What is Courageous Conversation?

12 Apr What is Courageous Conversation?

courage

What is a courageous conversation exactly? This is a question I am asked many times in any given week.
When I started speaking about Courageous Conversations, I had no clue it existed.  My friend Hari helped me come up with the title and I thought he as so clever! (You still are Hari).  Turns out the term is pretty well know amongst trainers in the U.S.
Before I knew if it’s existence, I had defined the concept as: The courage to have a meaningful conversation that leads to progress’.  It is not only about having the skills to get through tricky conversations or tense scenarios, it is about using the right words to move forward in a positive way.  I like the definition, I’m sticking with it.

Have you ever sat in meetings where only 1/4 of it is useful?  The rest of the time was filled by people speaking for the sake of speaking without point or purpose!  And while that is fine over drinks with good friends, it is not fine in a work environment.  Courageous Conversation is the antithesis of speaking without purpose.

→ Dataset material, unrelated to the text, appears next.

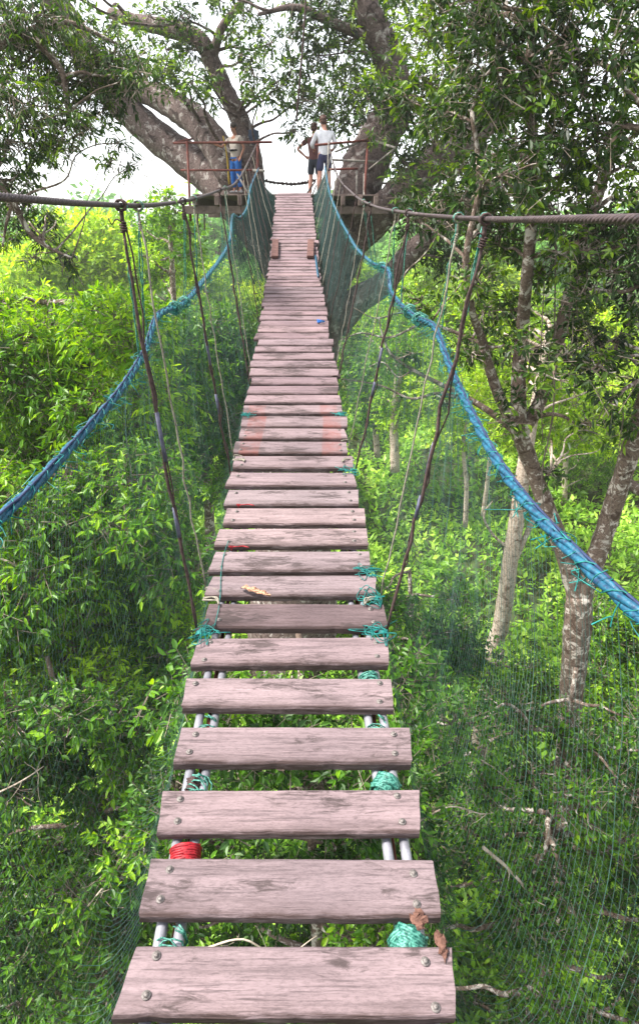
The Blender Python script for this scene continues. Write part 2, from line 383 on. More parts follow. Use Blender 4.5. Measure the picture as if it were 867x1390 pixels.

Below is an example of a Courageous Conversations as opposed to a Cowardly Conversations.  Please note that I only ever use examples that I have seen or experienced in real life.

Courageous Conversation:

  • Mary the Manager: “Why is this box 25% more expensive than you estimated in the budget?”
  • Elaine: “It is 25% more expensive because I hadn’t anticipated choosing with the silver foiled box.”
  • Mary: “So you didn’t think of that early enough?”
  • Elaine: “I tried to cover every angle in the printers brief but you are correct, I hadn’t considered the possibility of the silver foil.”
  • Mary: “Understood.  Next time put the highest possible cost in for the box material so that  we won’t be overstretched on the budget.”

Cowardly Conversation:

  • Mary the Manager: “Why is this box 25% more expensive then you estimated in the budget?”
  • Elaine: “The supplier misquoted, he must have misread the brief.  I have no idea how he got that wrong.”
  • Mary: “Why are you using this supplier?”
  • Elaine: “I guess their service is slipping or they no longer value our business.”
  • Mary: “Let’s change suppliers next time.”

The first conversation resulted in the boss learning that her employee is honest and able to acknowledge an error.  Both parties learnt how to avoid the error next time.

Sadly, the second conversation is much more common, and it generally ends really badly….not just for the printer.